=== DATA PROVIDED ===
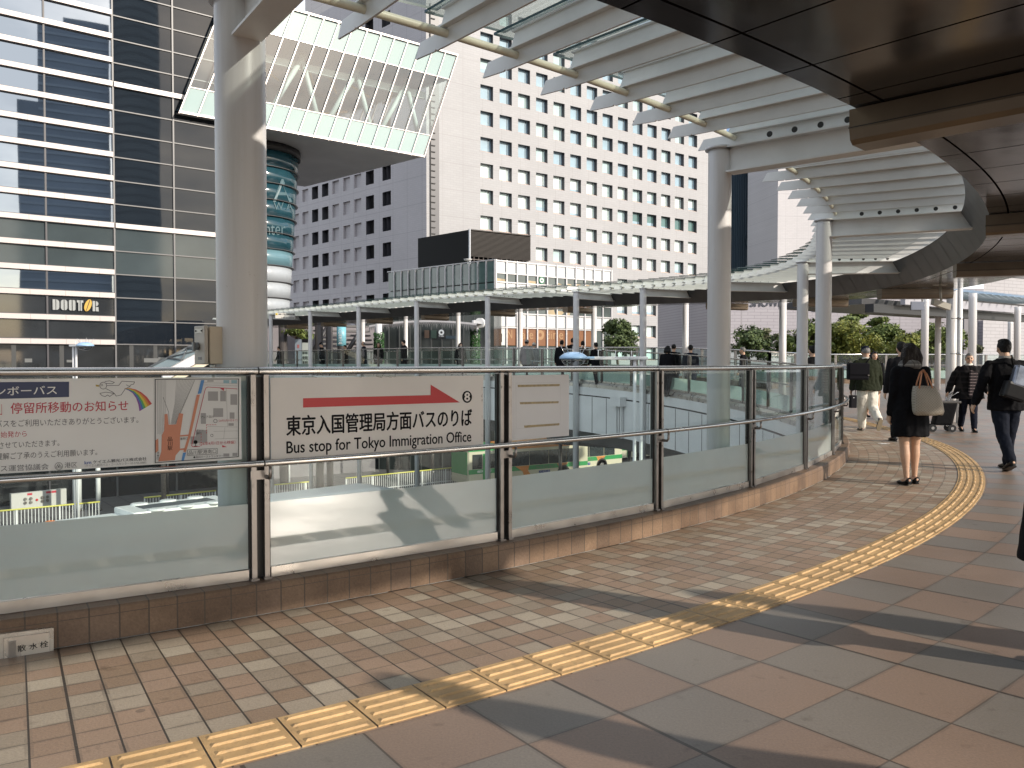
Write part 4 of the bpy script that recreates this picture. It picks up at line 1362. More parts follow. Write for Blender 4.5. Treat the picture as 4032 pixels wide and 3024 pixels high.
===
=== DATA PROVIDED ===
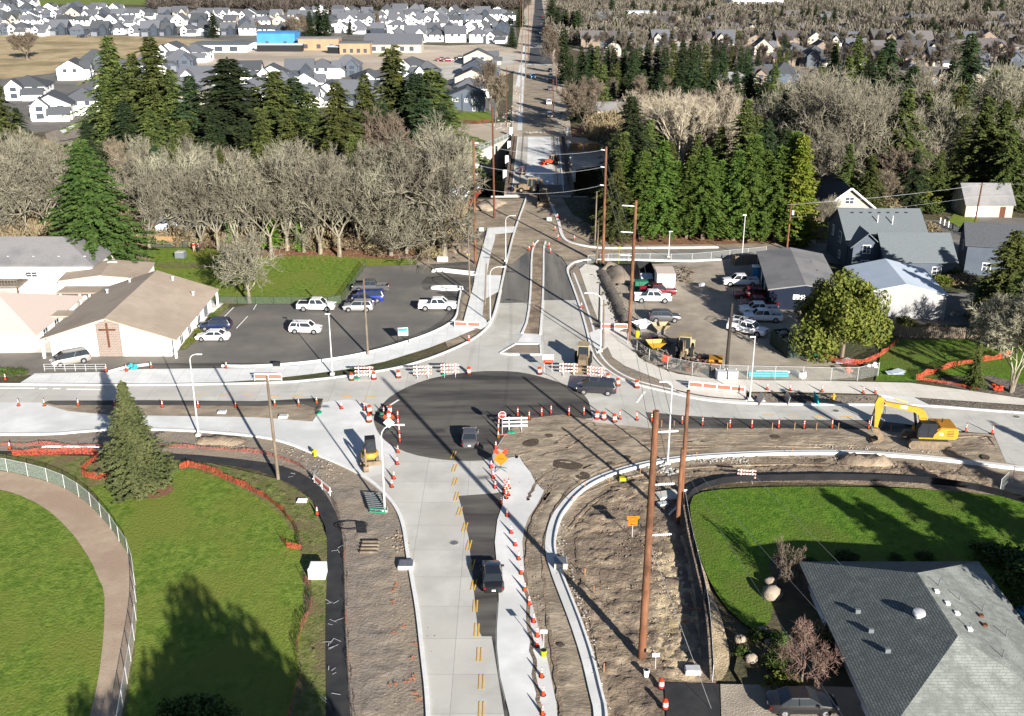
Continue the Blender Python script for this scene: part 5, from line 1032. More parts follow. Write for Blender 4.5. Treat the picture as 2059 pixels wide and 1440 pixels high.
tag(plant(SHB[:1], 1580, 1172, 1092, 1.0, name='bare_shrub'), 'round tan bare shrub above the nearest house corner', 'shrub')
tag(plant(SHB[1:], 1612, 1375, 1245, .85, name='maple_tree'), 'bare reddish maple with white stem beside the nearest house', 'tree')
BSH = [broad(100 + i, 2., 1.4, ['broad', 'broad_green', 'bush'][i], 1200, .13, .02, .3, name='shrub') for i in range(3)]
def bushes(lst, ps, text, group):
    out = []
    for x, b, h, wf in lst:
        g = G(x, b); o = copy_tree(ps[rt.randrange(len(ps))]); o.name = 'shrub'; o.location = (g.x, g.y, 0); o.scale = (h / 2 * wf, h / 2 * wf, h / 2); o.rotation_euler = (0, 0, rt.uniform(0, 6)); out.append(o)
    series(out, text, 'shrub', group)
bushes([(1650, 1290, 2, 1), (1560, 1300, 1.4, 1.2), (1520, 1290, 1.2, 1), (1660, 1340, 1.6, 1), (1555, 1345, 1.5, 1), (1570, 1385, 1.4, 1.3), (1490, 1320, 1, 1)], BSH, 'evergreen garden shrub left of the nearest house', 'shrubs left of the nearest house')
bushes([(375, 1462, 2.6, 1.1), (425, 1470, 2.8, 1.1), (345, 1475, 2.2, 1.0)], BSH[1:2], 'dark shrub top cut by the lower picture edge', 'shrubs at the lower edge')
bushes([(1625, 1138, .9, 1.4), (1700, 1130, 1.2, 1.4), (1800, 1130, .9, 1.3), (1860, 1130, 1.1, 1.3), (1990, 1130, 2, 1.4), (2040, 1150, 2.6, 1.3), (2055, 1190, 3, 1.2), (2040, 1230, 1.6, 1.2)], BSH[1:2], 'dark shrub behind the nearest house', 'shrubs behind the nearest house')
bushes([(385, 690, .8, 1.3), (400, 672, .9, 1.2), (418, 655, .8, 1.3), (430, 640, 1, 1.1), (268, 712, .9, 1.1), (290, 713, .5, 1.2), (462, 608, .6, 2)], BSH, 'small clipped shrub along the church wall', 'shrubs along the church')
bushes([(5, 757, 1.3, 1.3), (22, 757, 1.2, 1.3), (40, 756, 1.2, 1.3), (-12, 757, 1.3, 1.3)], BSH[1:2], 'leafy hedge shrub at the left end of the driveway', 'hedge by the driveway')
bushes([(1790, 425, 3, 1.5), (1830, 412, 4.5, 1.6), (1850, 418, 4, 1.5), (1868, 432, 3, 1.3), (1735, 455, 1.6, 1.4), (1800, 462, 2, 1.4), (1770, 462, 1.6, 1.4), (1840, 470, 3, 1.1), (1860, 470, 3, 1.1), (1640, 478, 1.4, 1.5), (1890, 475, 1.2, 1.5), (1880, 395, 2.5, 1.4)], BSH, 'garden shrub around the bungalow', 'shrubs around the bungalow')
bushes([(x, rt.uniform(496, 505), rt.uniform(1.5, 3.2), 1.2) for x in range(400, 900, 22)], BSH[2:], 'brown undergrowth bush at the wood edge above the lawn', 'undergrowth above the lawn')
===
* WHAT YOU SHOULD DO
How many of the listing's lines contain "wide"? Respond with a single number and nothing else.

* REPLY TO THE TASK
2